'Black Dahlia' To Open Venice Festival

Scarlett Johansson, nominated for best supporting actress for her work in "Match Point," arrives for the Golden Globe Awards on Jan. 16, 2006, in Beverly Hills, Calif. Johansson tops a lovely list of the "100 Sexiest Women in the World," in a poll of readers by FHM magazine released Monday March 27, 2006. (AP Photo/Kevork Djansezian)
AP Photo/Kevork Djansezian
The ShowBuzz's Jessica Derschowitz researched and wrote this story.

Director Brian DePalma will debut his much-anticipated thriller, "The Black Dahlia," as the opening film at this year's Venice International Film Festival.
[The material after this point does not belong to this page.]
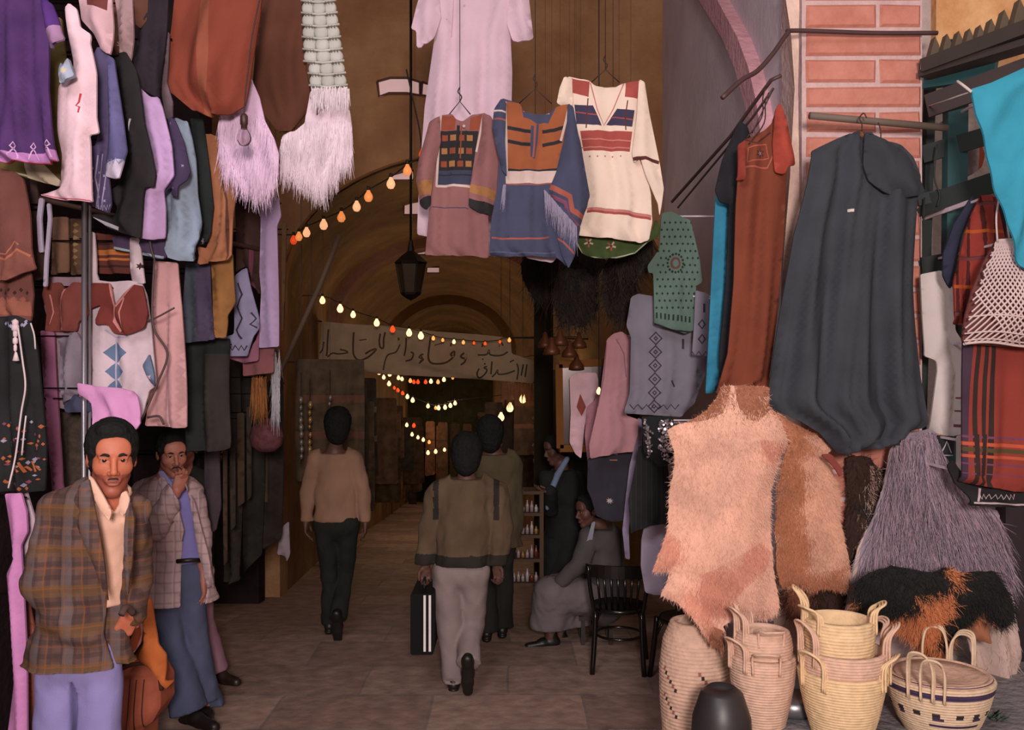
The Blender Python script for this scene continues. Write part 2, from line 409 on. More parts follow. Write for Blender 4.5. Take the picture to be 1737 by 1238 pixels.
# ================================================================ the place: floor, walls, vaults
def stone_mat(name, cols, scale, mortar, bump=.5, bw=1.2, rh=.6, msz=.012, axes=('X','Y'), k=1):
    m = bpy.data.materials.new(name); m.use_nodes = True; nt = m.node_tree; N = nt.nodes; L = nt.links; b = N['Principled BSDF']
    b.inputs['Roughness'].default_value = .8; b.inputs['Specular IOR Level'].default_value = .25
    tc = N.new('ShaderNodeTexCoord'); sp = N.new('ShaderNodeSeparateXYZ'); cb = N.new('ShaderNodeCombineXYZ')
    L.new(tc.outputs['Object'], sp.inputs[0]); L.new(sp.outputs[axes[0]], cb.inputs[0]); L.new(sp.outputs[axes[1]], cb.inputs[1])
    n0 = N.new('ShaderNodeTexNoise'); n0.inputs['Scale'].default_value = 1.7; L.new(tc.outputs['Object'], n0.inputs['Vector'])
    mxv = N.new('ShaderNodeVectorMath'); mxv.operation = 'MULTIPLY_ADD'; mxv.inputs[1].default_value = (.05,)*3; L.new(n0.outputs['Color'], mxv.inputs[0]); L.new(cb.outputs[0], mxv.inputs[2])
    br = N.new('ShaderNodeTexBrick'); br.inputs['Scale'].default_value = scale; br.inputs['Brick Width'].default_value = bw; br.inputs['Row Height'].default_value = rh
    br.inputs['Mortar Size'].default_value = msz; br.inputs['Color1'].default_value = lin(cols[0], k); br.inputs['Color2'].default_value = lin(cols[1], k); br.inputs['Mortar'].default_value = lin(mortar, k)
    L.new(mxv.outputs[0], br.inputs['Vector'])
    n1 = N.new('ShaderNodeTexNoise'); n1.inputs['Scale'].default_value = 9; n1.inputs['Detail'].default_value = 8; L.new(tc.outputs['Object'], n1.inputs['Vector'])
    ov = N.new('ShaderNodeMixRGB'); ov.blend_type = 'OVERLAY'; ov.inputs[0].default_value = .6; L.new(br.outputs['Color'], ov.inputs[1]); L.new(n1.outputs['Fac'], ov.inputs[2])
    L.new(ov.outputs[0], b.inputs['Base Color'])
    ad = N.new('ShaderNodeMath'); ad.operation = 'MULTIPLY_ADD'; ad.inputs[1].default_value = -1.5; L.new(br.outputs['Fac'], ad.inputs[0]); L.new(n1.outputs['Fac'], ad.inputs[2])
    bp = N.new('ShaderNodeBump'); bp.inputs['Strength'].default_value = bump; bp.inputs['Distance'].default_value = .02; L.new(ad.outputs[0], bp.inputs['Height']); L.new(bp.outputs[0], b.inputs['Normal'])
    return m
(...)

The film, adapted from James Ellroy's famous novel of the same name, is about two policemen in 1940s Los Angeles who discover conspiracy and corruption within their department while investigating the murder of a young actress.

Josh Hartnett and Aaron Eckhart play the policemen, who are both in love with a mysterious woman played by Scarlett Johansson. Oscar-winner Hillary Swank plays a woman indirectly involved in the crime.
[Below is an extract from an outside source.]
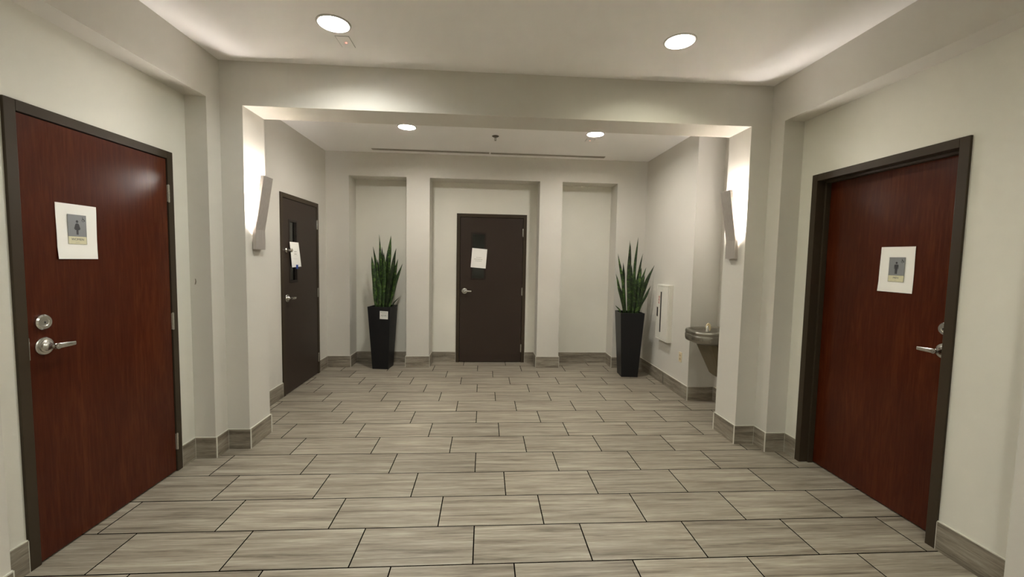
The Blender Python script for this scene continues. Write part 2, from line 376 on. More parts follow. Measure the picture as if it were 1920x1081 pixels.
# ------------------------------------------------------------------ doors (local frame: width along +x, viewer at -y)
def lever_bm(x, z, y, d, L=0.100, r=0.043):
    """rose, spindle hub, lever pointing to +x*d"""
    bm = bmesh.new()
    lathe(bm, [(r, 0), (r, 0.005), (r*0.94, 0.009), (r*0.74, 0.010), (r*0.70, 0.015), (r*0.52, 0.018), (0.019, 0.024), (0.0165, 0.026), (0.0125, 0.036), (0.0115, 0.056), (0.0135, 0.060), (0.0135, 0.070)], (0, -1, 0), (x, y, z), 32)
    # lever blade: slightly tapered, bowed, thicker at hub
    rings = []
    for i in range(11):
        t = i/10; cx = x + d*(-0.010 + (L+0.010)*t); h = 0.0135 - 0.004*t; th = 0.0060 - 0.002*t
        zc = z - 0.004*t + 0.001; yc = y - 0.060 - 0.004*math.sin(t*PI) + 0.006*t
        rings.append([(cx, yc + th*math.cos(a)*abs(math.cos(a))**-0.3 if abs(math.cos(a)) > 1e-3 else yc, zc + h*math.sin(a)) for a in [2*PI*k/12 + PI/12 for k in range(12)]])
    loft(bm, rings)
    cyl(bm, (x, y-0.070, z), (x, y-0.0725, z), 0.0075, 0.0065, 16)
    return bm
def deadbolt_bm(x, z, y, r=0.037, h=0.018):
    bm = bmesh.new(); lathe(bm, [(r, 0), (r, h*0.6), (r*0.93, h*0.8), (r*0.86, h), (r*0.5, h), (r*0.45, h*0.92)], (0, -1, 0), (x, y, z), 32)
    return bm
def make_door(name, loc, rz, W, H, panel_mat, setback=0.006, handle_right=False, window=None, hinges=True, deadbolt=None, frame_depth=0.13, bolt_knob=None, labels=None):
    """W,H outer frame size; setback = panel face behind the frame face (negative y is toward viewer)"""
    root = empty(name, loc, rz); tag(root, kind='structure')
    f, pr = 0.050, 0.012
    bm = boxes((0, f, -pr, frame_depth, 0, H), (W-f, W, -pr, frame_depth, 0, H), (f, W-f, -pr, frame_depth, H-f, H))
    yp = -pr + setback
    # stops behind / in front of the panel
    s0, s1 = (yp+0.046, yp+0.062)
    if setback > 0.03: s0, s1 = (yp-0.040, yp-0.002)
    st = 0.016
    for b_ in ((f, f+st, s0, s1, 0, H-f), (W-f-st, W-f, s0, s1, 0, H-f), (f+st, W-f-st, s0, s1, H-f-st, H-f)): box(bm, *b_)
    fr = obj('door_frame', bm, FRAME, root, bevel=0.0022)
    g = 0.0050
    px0, px1, pz0, pz1 = f+g, W-f-g, 0.009, H-f-g
    if window:
        wx0, wx1, wz0, wz1 = window
        bm = boxes((px0, wx0, yp, yp+0.044, pz0, pz1), (wx1, px1, yp, yp+0.044, pz0, pz1), (wx0, wx1, yp, yp+0.044, pz0, wz0), (wx0, wx1, yp, yp+0.044, wz1, pz1))
    else: bm = boxes((px0, px1, yp, yp+0.044, pz0, pz1))
    pn = obj('door_panel', bm, panel_mat, root, bevel=0.0 if window else 0.0015)
    if window:
        l = 0.020
        bm = boxes((wx0-l, wx0+0.004, yp-0.004, yp+0.014, wz0-l, wz1+l), (wx1-0.004, wx1+l, yp-0.004, yp+0.014, wz0-l, wz1+l), (wx0+0.004, wx1-0.004, yp-0.004, yp+0.014, wz1-0.004, wz1+l), (wx0+0.004, wx1-0.004, yp-0.004, yp+0.014, wz0-l, wz0+0.004))
        obj('window_frame', bm, LIP, pn, bevel=0.0015)
        obj('window_pane', boxes((wx0+0.001, wx1-0.001, yp+0.019, yp+0.025, wz0+0.001, wz1-0.001)), GLASS, pn)
    hx = (px1-0.066) if handle_right else (px0+0.066)
    tag(obj('lever_handle', lever_bm(hx, 1.062, yp, -1 if handle_right else 1), CHROME, pn, smooth=True), 'satin chrome lever handle')
    if deadbolt:
        d = obj('deadbolt', deadbolt_bm(hx-0.004 if not handle_right else hx+0.004, deadbolt, yp), CHROME, pn, smooth=True); tag(d, 'round satin chrome deadbolt plate')
        obj('keyhole', boxes((hx-0.0055, hx-0.0025, yp-0.0188, yp-0.0160, deadbolt-0.006, deadbolt+0.004)), INK, d)
        lx = px1+0.001 if handle_right else px0-0.001
        obj('latch_plate', boxes((lx-0.002, lx+0.002, yp-0.0025, yp+0.010, 1.062-0.055, 1.062+0.050)), CHROME, pn)
    if bolt_knob:
        bm = bmesh.new(); lathe(bm, [(0.026, 0), (0.026, 0.010), (0.022, 0.014), (0.017, 0.018), (0.017, 0.042), (0.020, 0.046), (0.020, 0.066), (0.016, 0.070)], (0, -1, 0), (hx-0.012, yp, bolt_knob), 28)
        tag(obj('bolt_knob', bm, CHROME, pn, smooth=True), 'small chrome bolt knob')
    if hinges:
        for z in (0.217, 1.062, 1.925):
            bm = bmesh.new(); xh = W-f-0.0015
            for k in range(5): cyl(bm, (xh, -pr-0.003, z-0.0575+0.023*k+0.0006), (xh, -pr-0.003, z-0.0575+0.023*(k+1)-0.0006), 0.0065, n=14)
            cyl(bm, (xh, -pr-0.003, z-0.060), (xh, -pr-0.003, z+0.060), 0.0040, n=10)
            box(bm, xh-0.010, xh+0.004, -pr-0.001, -pr+0.008, z-0.0565, z+0.0565)
            obj('hinge', bm, CHROME, root, bevel=0.0005)
    return root
# left restroom door, left far service door, centre service door, right restroom door
make_door('door_1', (XLR, 2.039, 0), PI/2, 1.009, 2.207, WOOD, deadbolt=1.180, setback=0.007)
make_door('door_2', (XWL, 4.590, 0), PI/2, 1.004, 2.197, DARKDOOR, window=(0.205, 0.375, 1.247, 1.905), bolt_knob=1.585)
make_door('door_3', (-0.417, YN, 0), 0, 1.020, 2.187, DARKDOOR, window=(0.228, 0.408, 1.250, 1.895))
make_door('door_4', (XRR, 3.066, 0), -PI/2, 1.038, 2.203, WOOD, setback=0.103, handle_right=True, hinges=False, deadbolt=1.187, frame_depth=0.16)

# ------------------------------------------------------------------ papers (local: x right, viewer at -y, origin at paper centre)
def sheet_bm(W, H, curl=None, t=0.0005, nx=10, nz=14):
    bm = bmesh.new(); c = curl or (lambda u, v: (0, 0, 0))
    def P(i, k, off):
        u, v = i/nx, k/nz; d = c(u, v)
        return ((u-0.5)*W + d[0], -off + d[1], (v-0.5)*H + d[2])
    F = [[bm.verts.new(P(i, k, t)) for i in range(nx+1)] for k in range(nz+1)]
    B = [[bm.verts.new(P(i, k, 0)) for i in range(nx+1)] for k in range(nz+1)]
    for k in range(nz):
        for i in range(nx):
            bm.faces.new((F[k][i], F[k][i+1], F[k+1][i+1], F[k+1][i])); bm.faces.new((B[k][i], B[k+1][i], B[k+1][i+1], B[k][i+1]))
    for k in range(nz):
        bm.faces.new((F[k][0], F[k+1][0], B[k+1][0], B[k][0])); bm.faces.new((F[k][nx], B[k][nx], B[k+1][nx], F[k+1][nx]))
    for i in range(nx):
        bm.faces.new((F[0][i], B[0][i], B[0][i+1], F[0][i+1])); bm.faces.new((F[nz][i], F[nz][i+1], B[nz][i+1], B[nz][i]))
    return bm
def disc_pts(cx, cz, r, n=20, rz=None): return [(cx + r*math.cos(2*PI*i/n), cz + (rz or r)*math.sin(2*PI*i/n)) for i in range(n)]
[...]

"We are honored that Brian De Palma has chosen to open the 63rd Venice Film Festival with his new and long-awaited thriller," said Festival president Davide Croff and director Marco Müller in a statement on the festival's official Web site. The opening, which is the film's world premiere, is set for the evening of Aug. 30 in the Sala Grande of Venice's Palazzo del Cinema.

DePalma first made his way to the Venice festival in 1975 with one of his first films, "Sisters." He has since gone on to direct hits such as "Scarface," "Carrie" and "Mission Impossible."
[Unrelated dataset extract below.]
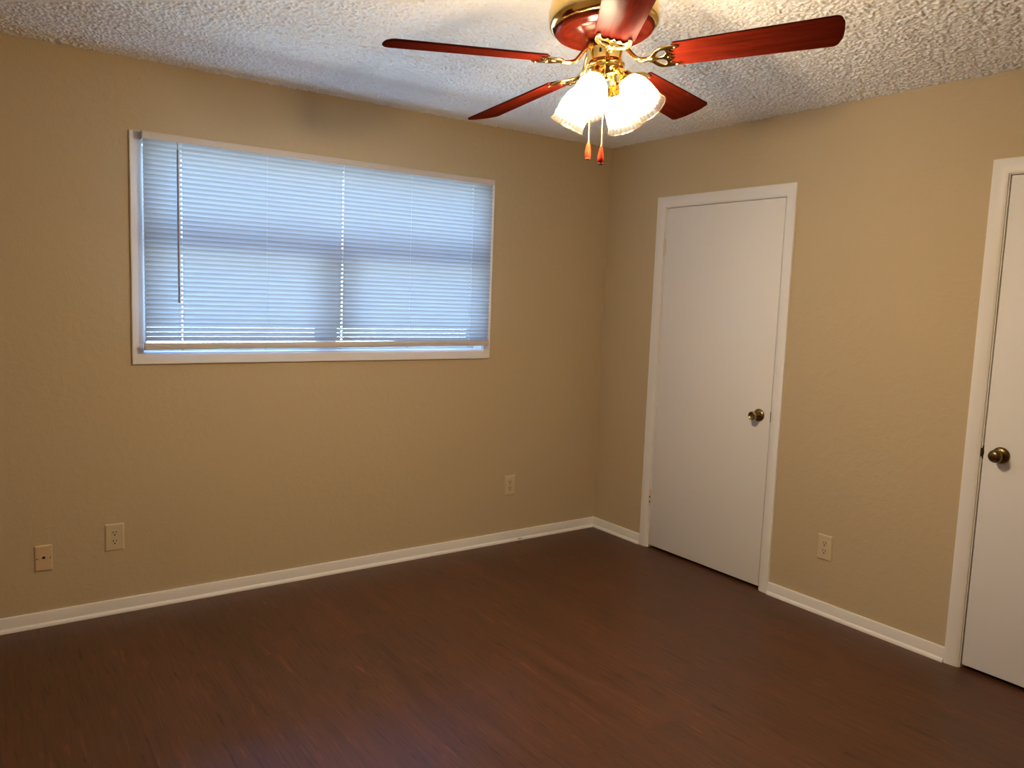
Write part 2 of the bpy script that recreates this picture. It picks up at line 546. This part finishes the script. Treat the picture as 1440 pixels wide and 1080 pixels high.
bm = bmesh.new(); mitred_frame(bm, -2.7745, -.8775, 1.1245, 2.1362, .0465, 0, -.013)
wpart('casing', bm, TRIM)
bm = bmesh.new()                                                   # jamb liner boards inside the opening
j = .006
add_box(bm, WIN[0], WIN[0] + j, .0, .10, WIN[2], WIN[3]); add_box(bm, WIN[1] - j, WIN[1], .0, .10, WIN[2], WIN[3])
add_box(bm, WIN[0] + j, WIN[1] - j, .0, .10, WIN[2], WIN[2] + j); add_box(bm, WIN[0] + j, WIN[1] - j, .0, .10, WIN[3] - j, WIN[3])
wpart('jamb', bm, TRIM)
fy0, fy1 = .085, .135
def frame_bm(x0, x1, z0, z1, t_, y0, y1):
    bm = bmesh.new()
    add_box(bm, x0, x0 + t_, y0, y1, z0, z1); add_box(bm, x1 - t_, x1, y0, y1, z0, z1)
    add_box(bm, x0 + t_, x1 - t_, y0, y1, z0, z0 + t_); add_box(bm, x0 + t_, x1 - t_, y0, y1, z1 - t_, z1)
    return bm
X0, X1, Z0, Z1 = WIN[0] + .006, WIN[1] - .006, WIN[2] + .006, WIN[3] - .006
wpart('frame', frame_bm(X0, X1, Z0, Z1, .016, .085, T - .002), ALU)
ZR = 1.66; XM = -1.832
RW = .022
bm = bmesh.new(); add_box(bm, X0 + .016, X1 - .016, .095, .13, ZR - RW, ZR + RW, .003); wpart('rail', bm, ALU)
bm = bmesh.new(); add_box(bm, XM - .042, XM + .042, .07, .125, Z0 + .016, ZR - RW, .003); wpart('mullion', bm, ALU)
for (a, b, c, d) in ((X0 + .016, X1 - .016, ZR + RW, Z1 - .016), (X0 + .016, XM - .042, Z0 + .016, ZR - RW), (XM + .042, X1 - .016, Z0 + .016, ZR - RW)):
    sb = wpart('sash', frame_bm(a, b, c, d, .014, .098, .124), ALU)
    bm = bmesh.new(); add_box(bm, a + .014, b - .014, .109, .113, c + .014, d - .014)
    g = link_mesh('pane', bm, GLASS); g.data.transform(inv); g.parent = sb

# ---------------------------------------------------------------- mini blind, mounted in front of the casing
BX0, BX1, BY = -2.7300, -.9225, -.050
blind = empty('mini_blind', ((BX0 + BX1) / 2, BY, 1.19))
tag(blind, 'white mini blind closed over the window, wand hanging at left', 'blind')
binv = Matrix.Translation(-Vector(blind.location))
def bpart(name, bm, mat, parent=None, smooth=None):
    o = link_mesh(name, bm, mat, None, smooth)
    o.data.transform(binv); o.parent = parent or blind
    return o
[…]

Among the Golden Lion awards that will be given out at the festival will be the Lifetime Achievement award, which will go to "Mulholland Drive" director David Lynch. Lynch will receive the award upon the screening of his new film, "Inland Empire."

The festival will run in Venice from Aug. 30-Sept. 9. Among the jury members, who will assign the awards, are American director Cameron Crowe, Spanish director-screenwriter Juan José Bigas Luma, and French actress Catherine Deneuve.